Elettronica sacra, metal ordinario

Robert Lowe e gli Om nel cartellone di MITO

Recensione
pop
«Ricercare ciò che di sacro alimenta, non visto, l’ordinario»: è questa il “motto” di Il Sacro attraverso l’Ordinario, festival torinese organizzato da Il Mutamento Zona Castalia (con la direzione artistica di Giordano Amato, e Fabrizio Modonese Palumbo dei Larsen alla guida dello stream musicale). Una “ricerca”, nel senso migliore del termine, che batte da ormai diciannove edizioni percorsi anche impervi, e musiche “inaudite” – specie se accostate al concetto di “Sacro”. È il caso dell’evento previsto nel cartellone MITO Torino, che mette insieme tre nomi come Robert Lowe/Lichens, Sean Canty e Miles Whittaker/Demdike Stare e Om.

Il momento migliore della serata è il primo dei tre set, con Robert Lowe – musicista americano con un background nel post rock – nascosto dietro il suo moniker da solista, Lichens. Lichens propone una sorta di avvolgente ambient music scandita da pennellate di delay, lacerata da un canto vocalizzato ampiamente filtrato con effetti, sovrainciso, in registro sovraacuto. Una specie di versione doom dei Sigur Rós, da terre desolate, in cui la struttura ciclica si fa soffocante e sembra negare ogni tentazione epica, e ogni speranza. Una musica di una cupa bellezza: i coloratissimi visual, elementari nella loro concezione (cerchi e forme concentriche che fuggono verso i bordi dello schermo) regalano non pochi momenti di pura vertigine.

Non si può dire altrettanto del progetto Demdike Stare di Sean Canty e Miles Whittaker. Qui la musica si costruisce da altra musica, registrazioni, frammenti di colonne sonore e altre fonti di difficile riconoscimento. È in fondo il principio che muove il cosiddetto “pop ipnagogico” – musica come ricordi sonori più o meno percepiti sulla soglia del sogno, e ricucinati insieme. Qui siamo, piuttosto, in un incubo. Ma l’operazione non funziona: difficile trovare un filo, difficile entrare dentro questa musica in cui accostamenti in apparenza casuali difficilmente finiscono con il creare qualche senso. I visual – che recuperano vecchi b-movie con attrici coscione, strani paesaggi apocalittici e riti satanici – aumentano lo spaesamento: un pastiche di cultura pop senza alcuna ironia, che scade nel kitsch.

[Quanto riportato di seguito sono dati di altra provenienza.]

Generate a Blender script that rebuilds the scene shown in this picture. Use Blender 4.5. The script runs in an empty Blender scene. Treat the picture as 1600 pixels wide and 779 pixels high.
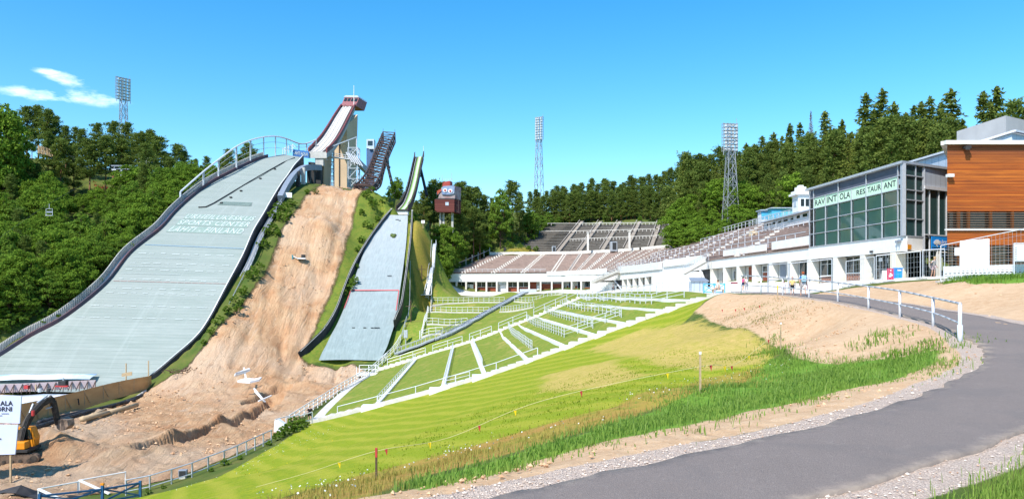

L’attesa era tutta per gli Om, band di provenienza stoner/doom metal da tempo approdata a quello che il programma di sala definisce una “struttura da canto tantrico capace di coniugare in modo personalissimo e originale lo stoner rock con la mistica induista”. Tutto vero, tanto che l’ultimo – e apprezzabilissimo – album si intitola Advaitic Songs, e mette insieme i Veda con la liturgia bizantina, in un format rock che qua e là si colora con riff figli dei Black Sabbath.
La “sorpresa” è che dal vivo gli Om – con Lowe terzo membro aggiunto alla chitarra e alle tastiere – suonano molto meno vedici e molto più stoner di quanto era lecito aspettarsi. Il basso di Al Cisneiros è una macchina da riff memorabili, seguito dalla batteria di Al Amos (troppo legnosa, in certe sezioni) ma il concerto, complice una scaletta davvero troppo corta – a malapena mezz’oretta – finisce con l’esprimere solo in parte il potenziale del gruppo: troppo ordinario per essere davvero sacro.